>>>>>

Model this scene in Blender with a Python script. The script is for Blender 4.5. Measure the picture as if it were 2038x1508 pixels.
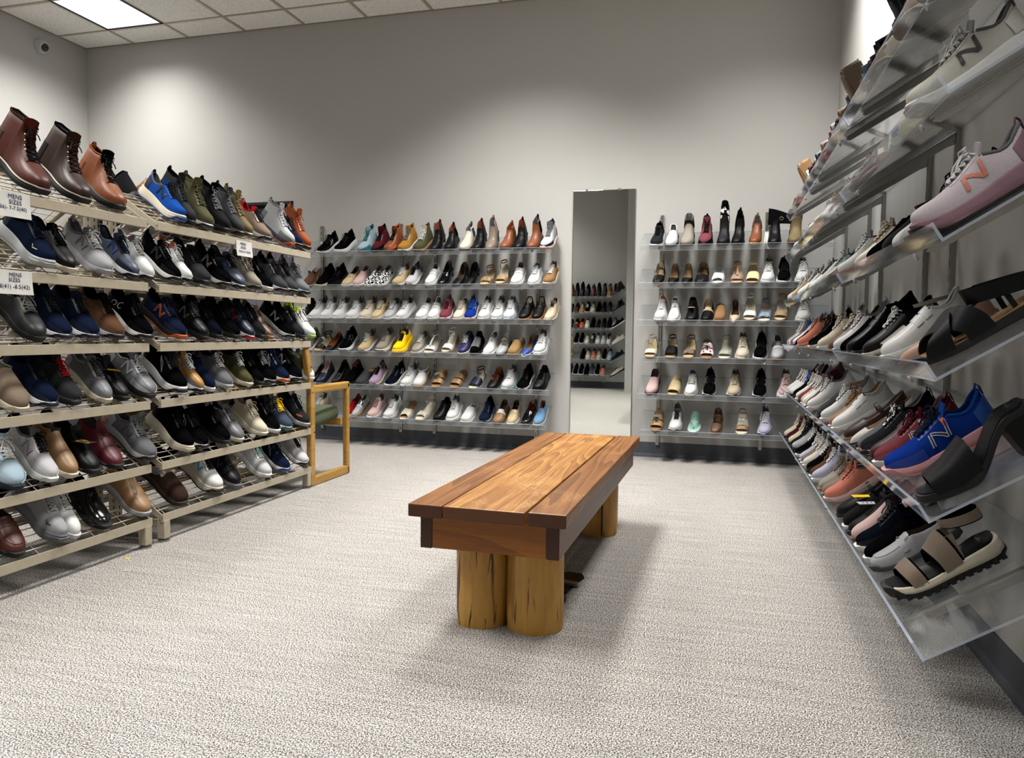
import bpy, math, random
from math import sin, cos, pi, radians, tan, sqrt, atan2
from mathutils import Matrix, Vector
random.seed(7)
for o in list(bpy.data.objects): bpy.data.objects.remove(o)
SC = bpy.context.scene
COL = SC.collection
# ------------------------------------------------------------------ camera, light, exposure
CAM_H = 0.972
cam = bpy.data.objects.new('camera', bpy.data.cameras.new('camera')); COL.objects.link(cam)
cam.data.sensor_width = 36.0
cam.data.lens = 1480.0/2038*36
cam.data.clip_start = 0.05
cam.matrix_world = Matrix(((0.96358191, -0.02759406, 0.26598586, 0), (0.26715829, 0.05590173, -0.96202986, 0),
                           (0.01167724, 0.99805489, 0.06123788, CAM_H), (0, 0, 0, 1)))
SC.camera = cam
w = bpy.data.worlds.new('world'); SC.world = w; w.use_nodes = True
w.node_tree.nodes['Background'].inputs[0].default_value = (0.9, 0.93, 1, 1)
w.node_tree.nodes['Background'].inputs[1].default_value = 0.02
SC.view_settings.view_transform = 'Standard'; SC.view_settings.look = 'None'
SC.view_settings.gamma = 1.0; SC.view_settings.use_curve_mapping = False
SC.view_settings.exposure = 0.0
SC.cycles.max_bounces = 7; SC.cycles.diffuse_bounces = 3; SC.cycles.glossy_bounces = 3
SC.cycles.transmission_bounces = 4; SC.cycles.transparent_max_bounces = 40
SC.cycles.sample_clamp_indirect = 6.0; SC.cycles.caustics_reflective = False; SC.cycles.caustics_refractive = False
# fluorescent troffers of the room: (x, y, power, spread in degrees); each hangs in the two by four foot opening of its panel
TROFFERS = [(-5.09, 5.04, 66, 128), (-1.48, 4.44, 135, 116), (0.33, 4.44, 88, 120), (-3.29, 2.0, 80, 118),
            (-1.48, 1.4, 62, 106), (0.33, 0.8, 36, 106), (-5.09, 1.4, 60, 128), (-3.29, -0.4, 42, 120)]
CEIL = 3.66
for i, (x, y, p, sp) in enumerate(TROFFERS):
    l = bpy.data.lights.new('troffer_light', 'AREA'); l.shape = 'RECTANGLE'; l.size = 0.56; l.size_y = 1.16
    l.energy = p*.80; l.spread = radians(sp); l.color = (1.0, 0.985, 0.955)
    o = bpy.data.objects.new('troffer_light', l); COL.objects.link(o); o.location = (x, y, CEIL-0.02)

# ------------------------------------------------------------------ colours and materials
HEX = dict(black='0c0c0e', dnavy='12151f', navy='1a2238', charcoal='2c2d31', dgrey='45464a', grey='76777b', lgrey='b4b5b8',
  silver='b9bbbd', palegrey='dcdadd', white='eeeeec', ivory='e8e4da', cream='e3d9c3', beige='d3c3a9', sand='d5bd92', tan='a17c55',
  camel='ae8b5c', mustard='b9853c', brown='6b4c38', rbrown='55271d', dbrown='36241b', cognac='8c5030', rust='9c5030', taupe='8b7a6a',
  greige='a39a8b', khaki='857450', olive='575539', dgreen='20302b', green='3f7a50', burgundy='5d1822', maroon='4a1d24', rosewood='8b4650',
  rose='c98f8d', pink='e0a0a4', palepink='e6c5c0', blush='cfa28c', mauve='8d6c76', palemauve='d9ccd2', lilac='b9a0b9', lavender='c8c6dc', coral='dd8a74',
  red='b3202c', orange='e2672a', yellow='f2c218', gold='cfc08e', bronze='a77d66', ice='b5cbd8', sky='7ea9cf', turq='41b0c4', teal='2f7f8c',
  mint='a9d6c6', blue='2352a8', royal='1b3c98', indigo='2e3060', denim='6d8aac', slate='4a5568', sage='a5ad98', lime='bdd63f', gum='a8703a',
  rope='b39870', steel='c2c0ba', rackpaint='c9bda6', wood='b9822f', paper='f0eee8')
def lin(h):
    r = [int(h[i:i+2], 16)/255 for i in (0, 2, 4)]
    return [c/12.92 if c <= .04045 else ((c+.055)/1.055)**2.4 for c in r]
MATS = {}
RAW = ('gold', 'yellow')
def node_mat(name):
    m = bpy.data.materials.new(name); m.use_nodes = True
    nt = m.node_tree; b = nt.nodes['Principled BSDF']
    return m, nt, b
def N(nt, typ, **kw):
    n = nt.nodes.new(typ)
    for k, v in kw.items():
        if k.startswith('i_'): n.inputs[k[2:].replace('_', ' ')].default_value = v
        else: setattr(n, k, v)
    return n
KIND = dict(knit=(.9, 420, .5, .0), leather=(.42, 120, .12, .28), patent=(.12, 60, .03, .6), suede=(.95, 300, .35, .15), rubber=(.6, 90, .1, .3),
            foam=(.75, 200, .15, .25), metal=(.3, 50, .02, .5), paint=(.42, 40, .03, .4), lace=(.9, 700, .6, .1), plain=(.6, 30, .02, .3), cork=(.8, 160, .5, .2))
def M(color, kind='plain'):
    k = (color, kind)
    if k in MATS: return MATS[k]
    m, nt, b = node_mat('%s_%s' % (color, kind)); L = nt.links
    ro, sc, bs, spec = KIND[kind]
    tc = N(nt, 'ShaderNodeTexCoord')
    nz = N(nt, 'ShaderNodeTexNoise', i_Scale=float(sc), i_Detail=2.0)
    L.new(tc.outputs['Object'], nz.inputs['Vector'])
    if color in ('leopard', 'cow', 'multi'):
        c1, c2 = {'leopard': ('black', 'white'), 'cow': ('black', 'white'), 'multi': ('navy', 'pink')}[color]
        vo = N(nt, 'ShaderNodeTexNoise', i_Scale={'leopard': 90.0, 'cow': 30.0, 'multi': 60.0}[color], i_Detail=1.0)
        L.new(tc.outputs['Object'], vo.inputs['Vector'])
        cr = N(nt, 'ShaderNodeValToRGB'); cr.color_ramp.interpolation = 'CONSTANT'
        cr.color_ramp.elements[0].color = (*lin(HEX[c1]), 1); cr.color_ramp.elements[1].position = .52
        cr.color_ramp.elements[1].color = (*lin(HEX[c2]), 1)
        if color == 'multi':
            e = cr.color_ramp.elements.new(.42); e.color = (*lin(HEX['white']), 1)
        L.new(vo.outputs['Fac'], cr.inputs['Fac']); L.new(cr.outputs['Color'], b.inputs['Base Color'])
    else:
        c = [x*(.62 if color not in RAW else 1) for x in lin(HEX[color])]; d = [x*(.72 if kind in ('knit', 'suede', 'cork') else .86) for x in c]
        mx = N(nt, 'ShaderNodeMix', data_type='RGBA'); mx.inputs['A'].default_value = (*d, 1); mx.inputs['B'].default_value = (*[min(1, x*1.08) for x in c], 1)
        L.new(nz.outputs['Fac'], mx.inputs['Factor']); L.new(mx.outputs['Result'], b.inputs['Base Color'])
    if kind != 'plain':
        bp = N(nt, 'ShaderNodeBump', i_Strength=bs, i_Distance=.002); L.new(nz.outputs['Fac'], bp.inputs['Height']); L.new(bp.outputs['Normal'], b.inputs['Normal'])
    b.inputs['Roughness'].default_value = ro; b.inputs['Specular IOR Level'].default_value = spec*(.55 if kind == 'leather' and color in ('black', 'dnavy', 'charcoal') else 1)
    if kind == 'metal': b.inputs['Metallic'].default_value = .85
    MATS[k] = m
    return m

# ------------------------------------------------------------------ object helpers
def link(o, parent=None):
    COL.objects.link(o)
    if parent is not None: o.parent = parent
    return o
def tag(o, label, cat, group=None):
    o['label'] = label; o['category'] = cat
    if group: o['group'] = group
    return o
def thing(name, label, cat, loc=(0, 0, 0), rz=0.0, group=None):
    o = link(bpy.data.objects.new(name, None)); o.empty_display_size = .05
    o.location = loc; o.rotation_euler = (0, 0, rz)
    return tag(o, label, cat, group)
class MB:
    def __init__(s): s.v = []; s.f = []
    def add(s, vs, fs):
        n = len(s.v); s.v += [tuple(p) for p in vs]; s.f += [tuple(i+n for i in f) for f in fs]; return s
    def box(s, a, b, mat=None):
        x0, y0, z0 = a; x1, y1, z1 = b
        vs = [(x0,y0,z0),(x1,y0,z0),(x1,y1,z0),(x0,y1,z0),(x0,y0,z1),(x1,y0,z1),(x1,y1,z1),(x0,y1,z1)]
        if mat is not None: vs = [tuple(mat @ Vector(p)) for p in vs]
        return s.add(vs, [(3,2,1,0),(4,5,6,7),(0,1,5,4),(1,2,6,5),(2,3,7,6),(3,0,4,7)])
    def tube(s, pts, r, n=5, closed=False, flat=1.0):
        P = [Vector(p) for p in pts]; k = len(P); vs = []; up = Vector((0, 0, 1))
        for i, p in enumerate(P):
            a = P[(i-1) % k] if (closed or i > 0) else p; c = P[(i+1) % k] if (closed or i < k-1) else p
            t = (c-a).normalized() if (c-a).length > 1e-9 else Vector((1, 0, 0))
            u = t.cross(up); u = u.normalized() if u.length > 1e-3 else Vector((0, 1, 0)); q = u.cross(t).normalized()
            ri = r[i] if isinstance(r, (list, tuple)) else r
            vs += [p + u*(ri*cos(2*pi*j/n)) + q*(ri*flat*sin(2*pi*j/n)) for j in range(n)]
        fs = [(i*n+j, i*n+(j+1) % n, ((i+1) % k)*n+(j+1) % n, ((i+1) % k)*n+j) for i in range(k if closed else k-1) for j in range(n)]
        if not closed: fs += [tuple(range(n-1, -1, -1)), tuple((k-1)*n+j for j in range(n))]
        return s.add(vs, fs)
    def cyl(s, c, r, h, n=20, ax='z', r2=None):
        r2 = r if r2 is None else r2; vs = []
        for (rr, d) in ((r, 0), (r2, h)):
            for j in range(n):
                a = 2*pi*j/n; p = (rr*cos(a), rr*sin(a), d)
                if ax == 'x': p = (d, p[0], p[1])
                if ax == 'y': p = (p[1], d, p[0])
                vs.append((c[0]+p[0], c[1]+p[1], c[2]+p[2]))
        fs = [(j, (j+1) % n, n+(j+1) % n, n+j) for j in range(n)] + [tuple(range(n-1, -1, -1)), tuple(range(n, 2*n))]
        return s.add(vs, fs)
    def slab(s, rows, th):      # grid of points (rows) given thickness th along -normal
        R = len(rows); C = len(rows[0]); P = [[Vector(p) for p in r] for r in rows]; nr = []
        for i in range(R):
            for j in range(C):
                a = P[min(i+1, R-1)][j]-P[max(i-1, 0)][j]; b = P[i][min(j+1, C-1)]-P[i][max(j-1, 0)]
                n = a.cross(b); nr.append(n.normalized() if n.length > 1e-12 else Vector((0, 0, 1)))
        top = [p for r in P for p in r]; bot = [p - nr[i]*th for i, p in enumerate(top)]; m = R*C; fs = []
        for i in range(R-1):
            for j in range(C-1):
                q = (i*C+j, (i+1)*C+j, (i+1)*C+j+1, i*C+j+1); fs.append(q); fs.append(tuple(m+x for x in reversed(q)))
        rim = [j for j in range(C)] + [i*C+C-1 for i in range(1, R)] + [(R-1)*C+j for j in range(C-2, -1, -1)] + [i*C for i in range(R-2, 0, -1)]
        for a, b in zip(rim, rim[1:]+rim[:1]): fs.append((a, b, m+b, m+a))
        return s.add(top+bot, fs)
    def mesh(s, name, smooth=False, bevel=0):
        me = bpy.data.meshes.new(name); me.from_pydata(s.v, [], s.f); me.validate()
        if smooth: me.polygons.foreach_set('use_smooth', [True]*len(me.polygons)); me.set_sharp_from_angle(angle=radians(58))
        me.materials.append(None); me.update()
        return me
def put(name, me, mat, parent=None, mtx=None, bevel=0, kind=None, label=None):
    if isinstance(me, MB): me = me.mesh(name)
    o = link(bpy.data.objects.new(name, me), parent)
    o.material_slots[0].link = 'OBJECT'; o.material_slots[0].material = mat
    if mtx is not None: o.matrix_basis = mtx
    if bevel:
        b = o.modifiers.new('bevel', 'BEVEL'); b.width = bevel; b.segments = 2; b.limit_method = 'ANGLE'
    if kind: o['kind'] = kind
    if label: o['label'] = label
    return o
def text(name, body, size, mat, parent, mtx, ext=.0004, align='CENTER', space=1.0, shear=0.0):
    c = bpy.data.curves.new(name, 'FONT'); c.body = body; c.size = size; c.extrude = ext; c.align_x = align; c.align_y = 'CENTER'
    c.space_line = space; c.shear = shear; c.resolution_u = 2
    c.materials.append(mat)
    tmp = link(bpy.data.objects.new('tmp', c)); me = bpy.data.meshes.new_from_object(tmp.evaluated_get(bpy.context.evaluated_depsgraph_get()))
    bpy.data.objects.remove(tmp); me.name = name
    if not me.materials: me.materials.append(mat)
    o = link(bpy.data.objects.new(name, me), parent); o.matrix_basis = mtx
    return o
def struct(name, mb, mat, parent=None, **k):
    return put(name, mb, mat, parent, kind='structure', **k)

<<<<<

§ GOAL:
From the data, list each line in which the string "scene" appears.

§ TASK ANSWER:
Model this scene in Blender with a Python script. The script is for Blender 4.5. Measure the picture as if it were 2038x1508 pixels.
SC = bpy.context.scene